Sydney, 30 April (Argus) — Australian independent Woodside Petroleum is partnering Shell on a floating LNG (FLNG) framework deal, paving the way to use the oil major's technology for the Browse LNG project after its planned onshore gas processing option was shelved.
The use of Shell's FLNG expertise has the potential to commercialise Browse the fastest and to further build the relationship between the two companies, Woodside chief executive Peter Coleman said today. Shell owns 24pc of Woodside, but has indicated previously it could sell this stake if it could receive a good price for its shares.
Woodside rejected a 12mn t/yr liquefaction plant at James Price Point on Western Australia's Kimberly coast earlier this month on the grounds it was commercially unviable.
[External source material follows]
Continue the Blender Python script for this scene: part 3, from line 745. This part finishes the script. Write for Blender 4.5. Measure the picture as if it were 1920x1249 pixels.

Woodside will quickly start talks with its Browse joint-venture partners, including Shell, BP and China's state-controlled oil firm PetroChina, about FLNG and how much time should be spent evaluating other development concepts.
The five-year retention lease at Browse is due to expire at the end of 2014 and Woodside is eager to have a new concept plan ready first, particularly as the Western Australian state government has expressed its disappointment that the original plan was rejected. The retention lease had required the joint venture to make a final investment decision on the James Price Point concept by 25 June this year. Australia's federal and Western Australia governments have been strong supporters of the onshore development.
The Browse project has proven and probable reserves of 15.5 trillion ft³ (438bn m³) of gas and 417mn bl of condensate in the Brecknock, Torosa and Calliance fields. The fields are located 425km north of the city of Broome at water depths up to 750m.